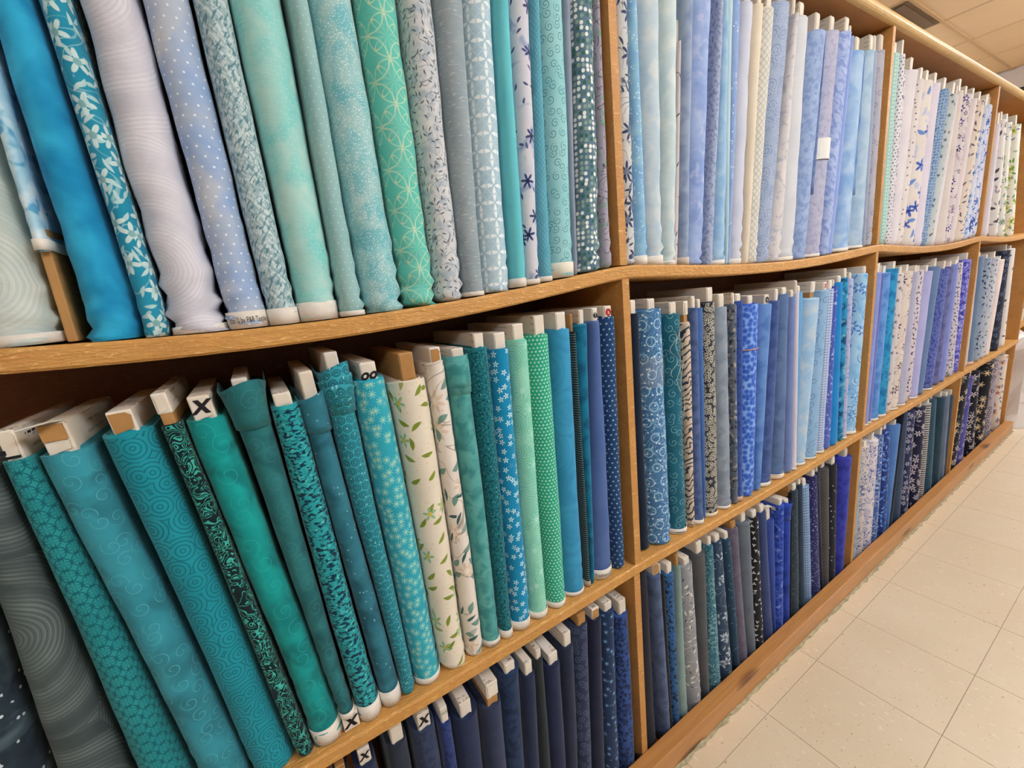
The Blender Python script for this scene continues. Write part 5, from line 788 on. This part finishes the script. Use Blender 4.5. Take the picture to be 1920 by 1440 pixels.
    {'n': 190, 'row': 'B', 'far': True, 'label': 'black navy bolt with large white blossoms, sixth from right, bottom row, third bay', 'g': (2.3956, 2.4806, 2.349, 2.434, 0.5399, 0.0137, 0.012), 'ceil': 0.6021, 'bp': 0.0331, 'c': ('#1c1c38', '#24243f', 0.06, [('fl', '#d0c8c8', 0.042, 0.016, 6, 0.85, 1, '#6c6c8c'), ('lf', '#a49cac', 0.026, 0.01, 0.004, 0.6, 4)]), 'mute': 1.0, 'o': {}},
    {'n': 191, 'row': 'B', 'far': True, 'label': 'thin white and black striped bolt, fifth from right, bottom row, third bay', 'g': (2.4817, 2.5252, 2.434, 2.4886, 0.5441, 0.0123, 0.012), 'ceil': 0.6025, 'bp': 0.0217, 'c': ('#b4b0ac', '#bcb8b4', 0.1, [('ln', '#2c2c34', 1.5708, 0.012, 0.005)]), 'mute': 1.0, 'o': {}},
    {'n': 192, 'row': 'B', 'far': True, 'label': 'dark teal bolt with pale dots, fourth from right, bottom row, third bay', 'g': (2.5889, 2.6739, 2.5043, 2.5893, 0.5449, 0.0153, 0.012), 'ceil': 0.6033, 'bp': 0.0253, 'c': ('#26485c', '#2e5064', 0.06, [('dt', '#6c8c98', 0.016, 0.0018)]), 'mute': 1.0, 'o': {}},
    {'n': 193, 'row': 'B', 'far': True, 'label': 'dark teal plain bolt, third from right, bottom row, third bay', 'g': (2.705, 2.79, 2.6416, 2.7266, 0.5259, 0.0134, 0.012), 'ceil': 0.605, 'bp': 0.0304, 'c': ('#233c4c', '#2b4454', 0.06, []), 'mute': 1.0, 'o': {}},
    {'n': 194, 'row': 'B', 'far': True, 'label': 'dull grey blue bolt, second from right, bottom row, third bay', 'g': (2.792, 2.8619, 2.7266, 2.7866, 0.5164, 0.0147, 0.012), 'ceil': 0.606, 'bp': 0.0201, 'c': ('#5c6c84', '#66768e', 0.06, []), 'mute': 1.0, 'o': {}},
    {'n': 195, 'row': 'B', 'far': True, 'label': 'charcoal bolt beside the far post, first from right, bottom row, third bay', 'g': (2.8565, 2.8665, 2.8146, 2.8665, 0.5029, 0.0173, 0.012), 'ceil': 0.6073, 'bp': 0.0279, 'c': ('#3c4450', '#444c58', 0.06, []), 'mute': 1.0, 'o': {}},
    {'n': 196, 'row': 'B', 'far': True, 'label': 'black bolt with cream roses beside the far post, first from left, bottom row, farthest bay', 'g': (2.9662, 3.0512, 3.0294, 3.1144, 0.5792, 0.0139, 0.012), 'ceil': 0.6052, 'bp': 0.0238, 'c': ('#201f2a', '#282732', 0.06, [('fl', '#d0c0ac', 0.045, 0.018, 6, 0.85, 1, '#a88c78'), ('lf', '#5c6c54', 0.03, 0.011, 0.004, 0.6, 4)]), 'mute': 1.0, 'o': {}},
    {'n': 197, 'row': 'B', 'far': True, 'label': 'violet blue floral bolt in far bottom corner, second from left, bottom row, farthest bay', 'g': (3.1045, 3.1895, 3.1144, 3.1751, 0.5475, 0.0143, 0.012), 'ceil': 0.6041, 'bp': 0.0372, 'c': ('#4a4a94', '#54549e', 0.06, [('fl', '#b4acd0', 0.04, 0.014, 6, 0.8, 1, '#6c68a8')]), 'mute': 1.0, 'o': {}},
    {'n': 198, 'row': 'B', 'far': True, 'label': 'black bolt with white blossoms, third from left, bottom row, farthest bay', 'g': (3.3281, 3.4131, 3.2265, 3.3115, 0.5541, 0.0136, 0.012), 'ceil': 0.6027, 'bp': 0.0298, 'c': ('#1c1b26', '#24232e', 0.06, [('fl', '#cfc6c6', 0.042, 0.018, 5, 0.85, 1, '#8c7c84'), ('lf', '#8c8c94', 0.026, 0.01, 0.004, 0.6, 4)]), 'mute': 1.0, 'o': {}},
    {'n': 199, 'row': 'B', 'far': True, 'label': 'black bolt with tan and gold flowers, third from right, bottom row, farthest bay', 'g': (3.4994, 3.5844, 3.5184, 3.6034, 0.5534, 0.0125, 0.012), 'ceil': 0.602, 'bp': 0.0249, 'c': ('#1f1e24', '#27262c', 0.06, [('fl', '#c0a888', 0.05, 0.02, 6, 0.85, 1, '#e0c89c'), ('lf', '#9c9488', 0.03, 0.011, 0.004, 0.6, 4)]), 'mute': 1.0, 'o': {}},
    {'n': 200, 'row': 'B', 'far': True, 'label': 'white and indigo mixed floral bolt, second from right, bottom row, farthest bay', 'g': (3.6902, 3.7752, 3.6627, 3.7477, 0.5479, 0.0147, 0.012), 'ceil': 0.6031, 'bp': 0.022, 'c': ('#9c94a0', '#a89ca4', 0.06, [('fl', '#2c2c4c', 0.035, 0.015, 6, 0.85, 1, '#c0b4b8')]), 'mute': 1.0, 'o': {}},
    {'n': 201, 'row': 'B', 'far': True, 'label': 'cream bolt with rust and blue flowers, first from right, bottom row, farthest bay', 'g': (3.9171, 4.0021, 3.8844, 3.9694, 0.5365, 0.0155, 0.012), 'ceil': 0.6062, 'bp': 0.0364, 'c': ('#d6c6b8', '#dccec0', 0.1, [('fl', '#b87c64', 0.05, 0.017, 5, 0.8, 1, '#7c4c3c'), ('lf', '#5c74a4', 0.04, 0.013, 0.005, 0.7, 4)]), 'mute': 1.0, 'o': {}},
]

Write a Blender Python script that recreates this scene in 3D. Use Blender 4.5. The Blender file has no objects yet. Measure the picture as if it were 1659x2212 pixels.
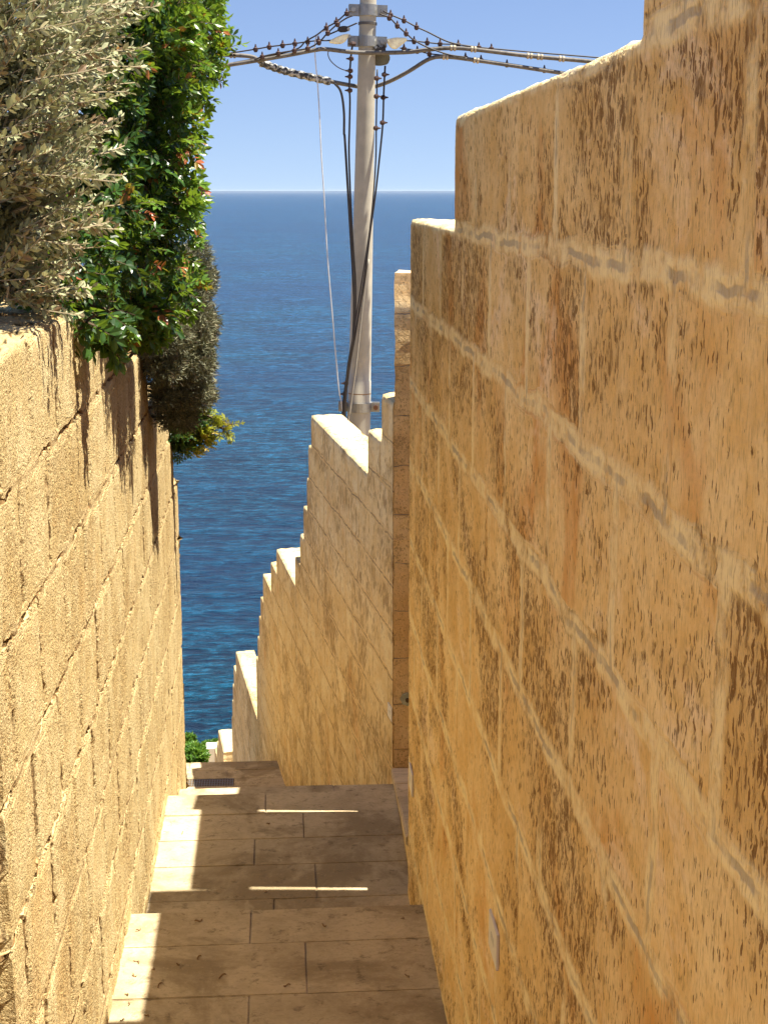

::::::

INSTRUCTIONS TO FOLLOW: Output every entry verbatim. Pictures do not belong in the copy.

THE RESPONSE:
The Blender Python script for this scene continues. Write part 5, from line 788 on. This part finishes the script. Use Blender 4.5. Take the picture to be 1920 by 1440 pixels.
    {'n': 190, 'row': 'B', 'far': True, 'label': 'black navy bolt with large white blossoms, sixth from right, bottom row, third bay', 'g': (2.3956, 2.4806, 2.349, 2.434, 0.5399, 0.0137, 0.012), 'ceil': 0.6021, 'bp': 0.0331, 'c': ('#1c1c38', '#24243f', 0.06, [('fl', '#d0c8c8', 0.042, 0.016, 6, 0.85, 1, '#6c6c8c'), ('lf', '#a49cac', 0.026, 0.01, 0.004, 0.6, 4)]), 'mute': 1.0, 'o': {}},
    {'n': 191, 'row': 'B', 'far': True, 'label': 'thin white and black striped bolt, fifth from right, bottom row, third bay', 'g': (2.4817, 2.5252, 2.434, 2.4886, 0.5441, 0.0123, 0.012), 'ceil': 0.6025, 'bp': 0.0217, 'c': ('#b4b0ac', '#bcb8b4', 0.1, [('ln', '#2c2c34', 1.5708, 0.012, 0.005)]), 'mute': 1.0, 'o': {}},
    {'n': 192, 'row': 'B', 'far': True, 'label': 'dark teal bolt with pale dots, fourth from right, bottom row, third bay', 'g': (2.5889, 2.6739, 2.5043, 2.5893, 0.5449, 0.0153, 0.012), 'ceil': 0.6033, 'bp': 0.0253, 'c': ('#26485c', '#2e5064', 0.06, [('dt', '#6c8c98', 0.016, 0.0018)]), 'mute': 1.0, 'o': {}},
    {'n': 193, 'row': 'B', 'far': True, 'label': 'dark teal plain bolt, third from right, bottom row, third bay', 'g': (2.705, 2.79, 2.6416, 2.7266, 0.5259, 0.0134, 0.012), 'ceil': 0.605, 'bp': 0.0304, 'c': ('#233c4c', '#2b4454', 0.06, []), 'mute': 1.0, 'o': {}},
    {'n': 194, 'row': 'B', 'far': True, 'label': 'dull grey blue bolt, second from right, bottom row, third bay', 'g': (2.792, 2.8619, 2.7266, 2.7866, 0.5164, 0.0147, 0.012), 'ceil': 0.606, 'bp': 0.0201, 'c': ('#5c6c84', '#66768e', 0.06, []), 'mute': 1.0, 'o': {}},
    {'n': 195, 'row': 'B', 'far': True, 'label': 'charcoal bolt beside the far post, first from right, bottom row, third bay', 'g': (2.8565, 2.8665, 2.8146, 2.8665, 0.5029, 0.0173, 0.012), 'ceil': 0.6073, 'bp': 0.0279, 'c': ('#3c4450', '#444c58', 0.06, []), 'mute': 1.0, 'o': {}},
    {'n': 196, 'row': 'B', 'far': True, 'label': 'black bolt with cream roses beside the far post, first from left, bottom row, farthest bay', 'g': (2.9662, 3.0512, 3.0294, 3.1144, 0.5792, 0.0139, 0.012), 'ceil': 0.6052, 'bp': 0.0238, 'c': ('#201f2a', '#282732', 0.06, [('fl', '#d0c0ac', 0.045, 0.018, 6, 0.85, 1, '#a88c78'), ('lf', '#5c6c54', 0.03, 0.011, 0.004, 0.6, 4)]), 'mute': 1.0, 'o': {}},
    {'n': 197, 'row': 'B', 'far': True, 'label': 'violet blue floral bolt in far bottom corner, second from left, bottom row, farthest bay', 'g': (3.1045, 3.1895, 3.1144, 3.1751, 0.5475, 0.0143, 0.012), 'ceil': 0.6041, 'bp': 0.0372, 'c': ('#4a4a94', '#54549e', 0.06, [('fl', '#b4acd0', 0.04, 0.014, 6, 0.8, 1, '#6c68a8')]), 'mute': 1.0, 'o': {}},
    {'n': 198, 'row': 'B', 'far': True, 'label': 'black bolt with white blossoms, third from left, bottom row, farthest bay', 'g': (3.3281, 3.4131, 3.2265, 3.3115, 0.5541, 0.0136, 0.012), 'ceil': 0.6027, 'bp': 0.0298, 'c': ('#1c1b26', '#24232e', 0.06, [('fl', '#cfc6c6', 0.042, 0.018, 5, 0.85, 1, '#8c7c84'), ('lf', '#8c8c94', 0.026, 0.01, 0.004, 0.6, 4)]), 'mute': 1.0, 'o': {}},
    {'n': 199, 'row': 'B', 'far': True, 'label': 'black bolt with tan and gold flowers, third from right, bottom row, farthest bay', 'g': (3.4994, 3.5844, 3.5184, 3.6034, 0.5534, 0.0125, 0.012), 'ceil': 0.602, 'bp': 0.0249, 'c': ('#1f1e24', '#27262c', 0.06, [('fl', '#c0a888', 0.05, 0.02, 6, 0.85, 1, '#e0c89c'), ('lf', '#9c9488', 0.03, 0.011, 0.004, 0.6, 4)]), 'mute': 1.0, 'o': {}},
    {'n': 200, 'row': 'B', 'far': True, 'label': 'white and indigo mixed floral bolt, second from right, bottom row, farthest bay', 'g': (3.6902, 3.7752, 3.6627, 3.7477, 0.5479, 0.0147, 0.012), 'ceil': 0.6031, 'bp': 0.022, 'c': ('#9c94a0', '#a89ca4', 0.06, [('fl', '#2c2c4c', 0.035, 0.015, 6, 0.85, 1, '#c0b4b8')]), 'mute': 1.0, 'o': {}},
    {'n': 201, 'row': 'B', 'far': True, 'label': 'cream bolt with rust and blue flowers, first from right, bottom row, farthest bay', 'g': (3.9171, 4.0021, 3.8844, 3.9694, 0.5365, 0.0155, 0.012), 'ceil': 0.6062, 'bp': 0.0364, 'c': ('#d6c6b8', '#dccec0', 0.1, [('fl', '#b87c64', 0.05, 0.017, 5, 0.8, 1, '#7c4c3c'), ('lf', '#5c74a4', 0.04, 0.013, 0.005, 0.7, 4)]), 'mute': 1.0, 'o': {}},
]

Write a Blender Python script that recreates this scene in 3D. Use Blender 4.5. The Blender file has no objects yet. Measure the picture as if it were 1659x2212 pixels.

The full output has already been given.